General Comment No. 15 further explicitly refers to farming and livelihoods and the need for infrastructure to realise access to water.

People should not be deprived of their means of subsistence. States should ensure adequate access to water for subsistence farming and for securing the livelihoods of indigenous peoples. This also entails that disadvantaged and marginalized farmers, including women farmers, have equitable access to water and water management systems, including sustainable rain harvesting and irrigation technology (General Comment No. 15 para 7).

Referring to the general right to non-discrimination, “the right of access to water and water facilities and services should be ensured on a non-discriminatory basis, especially for disadvantaged or marginalized groups” (General Comment No. 15 para 8).

The Comment also includes procedural rights:

The right of individuals and groups to participate in decision-making processes that may affect their exercise of the right to water must be an integral part of any policy, programme or strategy concerning water. Individuals and groups should be given full and equal access to information concerning water, water services and the environment, held by public authorities or third parties (General Comment No. 15 para 48).

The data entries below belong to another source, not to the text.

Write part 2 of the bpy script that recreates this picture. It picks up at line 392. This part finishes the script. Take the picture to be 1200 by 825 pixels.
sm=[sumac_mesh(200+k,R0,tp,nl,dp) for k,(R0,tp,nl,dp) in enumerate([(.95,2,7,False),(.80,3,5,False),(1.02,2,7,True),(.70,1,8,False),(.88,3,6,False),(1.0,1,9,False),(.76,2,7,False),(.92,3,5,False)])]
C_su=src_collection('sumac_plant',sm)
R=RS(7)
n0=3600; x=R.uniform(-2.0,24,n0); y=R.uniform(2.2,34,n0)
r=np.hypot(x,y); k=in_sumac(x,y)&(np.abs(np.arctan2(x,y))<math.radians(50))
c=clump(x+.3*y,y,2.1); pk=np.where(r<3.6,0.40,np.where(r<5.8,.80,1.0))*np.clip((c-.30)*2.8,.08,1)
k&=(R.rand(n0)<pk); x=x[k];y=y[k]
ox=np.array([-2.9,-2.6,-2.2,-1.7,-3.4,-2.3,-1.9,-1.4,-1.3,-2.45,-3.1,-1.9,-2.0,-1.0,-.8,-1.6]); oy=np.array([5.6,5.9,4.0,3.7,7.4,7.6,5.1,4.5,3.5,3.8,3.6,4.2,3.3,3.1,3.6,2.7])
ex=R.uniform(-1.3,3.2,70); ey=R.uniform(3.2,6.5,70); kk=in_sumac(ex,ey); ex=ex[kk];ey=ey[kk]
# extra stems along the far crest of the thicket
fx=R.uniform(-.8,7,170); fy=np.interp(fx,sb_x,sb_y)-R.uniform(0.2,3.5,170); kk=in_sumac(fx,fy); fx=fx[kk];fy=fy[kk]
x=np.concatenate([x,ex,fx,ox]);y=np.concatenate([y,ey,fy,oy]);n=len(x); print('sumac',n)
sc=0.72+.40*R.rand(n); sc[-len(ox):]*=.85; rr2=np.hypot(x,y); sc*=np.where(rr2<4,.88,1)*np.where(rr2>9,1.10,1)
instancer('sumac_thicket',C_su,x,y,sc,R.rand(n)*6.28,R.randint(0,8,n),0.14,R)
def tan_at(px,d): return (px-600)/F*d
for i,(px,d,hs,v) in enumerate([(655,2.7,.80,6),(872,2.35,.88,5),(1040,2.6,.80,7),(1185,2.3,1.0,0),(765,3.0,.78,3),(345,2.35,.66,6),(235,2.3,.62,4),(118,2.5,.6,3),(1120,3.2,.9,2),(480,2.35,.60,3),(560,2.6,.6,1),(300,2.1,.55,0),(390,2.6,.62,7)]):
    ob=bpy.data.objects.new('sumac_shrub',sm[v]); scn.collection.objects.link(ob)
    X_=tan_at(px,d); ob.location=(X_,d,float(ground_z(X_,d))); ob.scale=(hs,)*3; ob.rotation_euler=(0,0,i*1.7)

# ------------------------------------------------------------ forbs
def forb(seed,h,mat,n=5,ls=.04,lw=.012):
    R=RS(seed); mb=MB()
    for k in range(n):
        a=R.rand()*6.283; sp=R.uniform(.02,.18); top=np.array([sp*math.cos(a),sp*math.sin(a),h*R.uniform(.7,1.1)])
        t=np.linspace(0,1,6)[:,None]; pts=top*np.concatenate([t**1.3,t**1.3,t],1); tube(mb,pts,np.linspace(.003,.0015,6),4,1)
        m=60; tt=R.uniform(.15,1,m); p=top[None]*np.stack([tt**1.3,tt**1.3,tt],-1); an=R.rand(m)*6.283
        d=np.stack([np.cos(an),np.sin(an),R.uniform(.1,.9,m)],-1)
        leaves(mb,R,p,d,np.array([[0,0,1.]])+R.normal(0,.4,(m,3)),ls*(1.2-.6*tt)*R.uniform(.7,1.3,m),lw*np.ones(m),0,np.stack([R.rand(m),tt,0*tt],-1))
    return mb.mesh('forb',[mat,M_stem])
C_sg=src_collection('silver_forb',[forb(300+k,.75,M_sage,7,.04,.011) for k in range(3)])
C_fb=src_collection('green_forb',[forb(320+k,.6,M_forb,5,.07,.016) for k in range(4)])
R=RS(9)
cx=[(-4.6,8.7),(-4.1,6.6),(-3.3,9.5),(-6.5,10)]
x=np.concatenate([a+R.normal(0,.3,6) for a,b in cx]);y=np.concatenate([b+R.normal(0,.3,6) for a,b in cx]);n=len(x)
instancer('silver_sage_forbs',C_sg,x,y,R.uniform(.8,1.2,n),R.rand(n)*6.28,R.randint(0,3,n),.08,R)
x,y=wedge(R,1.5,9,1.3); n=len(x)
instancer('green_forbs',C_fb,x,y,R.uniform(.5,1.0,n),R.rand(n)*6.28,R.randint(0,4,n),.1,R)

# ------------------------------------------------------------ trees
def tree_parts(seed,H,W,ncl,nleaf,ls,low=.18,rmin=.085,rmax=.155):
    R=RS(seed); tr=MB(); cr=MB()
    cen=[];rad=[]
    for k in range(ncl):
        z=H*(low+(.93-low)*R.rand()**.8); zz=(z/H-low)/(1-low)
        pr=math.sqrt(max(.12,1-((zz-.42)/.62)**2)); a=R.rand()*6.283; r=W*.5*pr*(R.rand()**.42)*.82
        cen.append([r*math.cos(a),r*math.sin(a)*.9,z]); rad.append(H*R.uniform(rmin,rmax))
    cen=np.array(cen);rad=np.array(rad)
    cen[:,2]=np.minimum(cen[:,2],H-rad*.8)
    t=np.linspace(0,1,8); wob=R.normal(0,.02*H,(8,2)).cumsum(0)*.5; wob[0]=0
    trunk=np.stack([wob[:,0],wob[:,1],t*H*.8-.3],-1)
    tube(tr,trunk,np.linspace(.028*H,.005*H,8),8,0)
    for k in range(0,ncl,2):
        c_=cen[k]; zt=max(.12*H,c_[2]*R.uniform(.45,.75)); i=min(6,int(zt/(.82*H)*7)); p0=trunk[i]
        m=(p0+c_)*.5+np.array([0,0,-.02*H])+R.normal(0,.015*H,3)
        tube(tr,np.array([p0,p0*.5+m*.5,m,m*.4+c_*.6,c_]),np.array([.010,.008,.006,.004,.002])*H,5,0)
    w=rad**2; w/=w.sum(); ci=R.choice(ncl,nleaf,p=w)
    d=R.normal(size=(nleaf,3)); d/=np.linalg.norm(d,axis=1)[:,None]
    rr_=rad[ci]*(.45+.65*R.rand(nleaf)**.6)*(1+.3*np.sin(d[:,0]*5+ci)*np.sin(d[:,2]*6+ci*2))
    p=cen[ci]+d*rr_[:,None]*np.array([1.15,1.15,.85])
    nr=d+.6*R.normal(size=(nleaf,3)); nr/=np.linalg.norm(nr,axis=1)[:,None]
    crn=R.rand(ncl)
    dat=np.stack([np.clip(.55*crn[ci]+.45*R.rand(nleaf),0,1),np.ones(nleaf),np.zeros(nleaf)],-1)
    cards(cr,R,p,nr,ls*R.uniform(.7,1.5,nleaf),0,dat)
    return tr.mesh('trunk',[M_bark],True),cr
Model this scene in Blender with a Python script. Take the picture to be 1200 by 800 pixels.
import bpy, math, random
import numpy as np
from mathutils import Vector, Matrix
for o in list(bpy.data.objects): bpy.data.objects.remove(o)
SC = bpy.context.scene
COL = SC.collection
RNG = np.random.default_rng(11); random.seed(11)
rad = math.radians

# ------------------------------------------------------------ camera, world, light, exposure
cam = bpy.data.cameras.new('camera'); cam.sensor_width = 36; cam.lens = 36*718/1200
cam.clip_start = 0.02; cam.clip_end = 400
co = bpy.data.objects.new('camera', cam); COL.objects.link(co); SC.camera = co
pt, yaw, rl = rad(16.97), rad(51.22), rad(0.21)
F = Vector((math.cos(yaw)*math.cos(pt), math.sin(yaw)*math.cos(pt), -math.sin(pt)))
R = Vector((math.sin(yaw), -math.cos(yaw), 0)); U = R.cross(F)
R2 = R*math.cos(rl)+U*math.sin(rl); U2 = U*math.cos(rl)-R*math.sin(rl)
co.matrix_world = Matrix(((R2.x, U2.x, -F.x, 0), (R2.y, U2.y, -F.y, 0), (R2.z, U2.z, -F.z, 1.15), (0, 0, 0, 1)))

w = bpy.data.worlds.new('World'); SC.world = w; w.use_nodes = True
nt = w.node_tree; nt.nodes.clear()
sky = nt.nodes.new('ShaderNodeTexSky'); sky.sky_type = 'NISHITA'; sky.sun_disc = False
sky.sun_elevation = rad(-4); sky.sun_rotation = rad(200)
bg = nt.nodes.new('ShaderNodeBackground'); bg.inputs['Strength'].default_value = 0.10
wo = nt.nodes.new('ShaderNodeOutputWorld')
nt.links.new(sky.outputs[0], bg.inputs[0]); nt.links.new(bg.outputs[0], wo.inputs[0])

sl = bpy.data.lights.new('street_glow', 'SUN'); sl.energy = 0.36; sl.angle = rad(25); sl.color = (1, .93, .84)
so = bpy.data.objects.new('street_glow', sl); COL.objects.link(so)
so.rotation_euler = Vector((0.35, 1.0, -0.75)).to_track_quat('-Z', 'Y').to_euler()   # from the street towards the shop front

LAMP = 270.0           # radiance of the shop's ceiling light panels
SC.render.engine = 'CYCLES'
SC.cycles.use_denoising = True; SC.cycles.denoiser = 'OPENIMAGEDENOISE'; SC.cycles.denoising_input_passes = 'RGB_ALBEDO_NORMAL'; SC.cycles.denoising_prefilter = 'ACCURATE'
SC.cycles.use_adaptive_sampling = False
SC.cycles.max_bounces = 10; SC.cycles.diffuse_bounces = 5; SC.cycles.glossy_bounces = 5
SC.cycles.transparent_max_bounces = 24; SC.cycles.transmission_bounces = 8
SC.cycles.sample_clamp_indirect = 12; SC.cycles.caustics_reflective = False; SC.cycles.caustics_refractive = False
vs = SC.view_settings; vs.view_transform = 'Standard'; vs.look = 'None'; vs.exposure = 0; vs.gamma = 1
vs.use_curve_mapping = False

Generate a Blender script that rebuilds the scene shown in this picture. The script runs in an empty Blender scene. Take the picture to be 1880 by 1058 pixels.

Impacts from state and non-state actors’ actions are included in these procedural rights:

Before any action that interferes with an individual’s right to water is carried out by the State party, or by any other third party, the relevant authorities must ensure that such actions are performed in a manner warranted by law, compatible with the Covenant, and that comprises: (a) opportunity for genuine consultation with those affected; (b) timely and full disclosure of information on the proposed measures; (c) reasonable notice of proposed actions; (d) legal recourse and remedies for those affected; and (e) legal assistance for obtaining legal remedies (General Comment No. 15 para 25).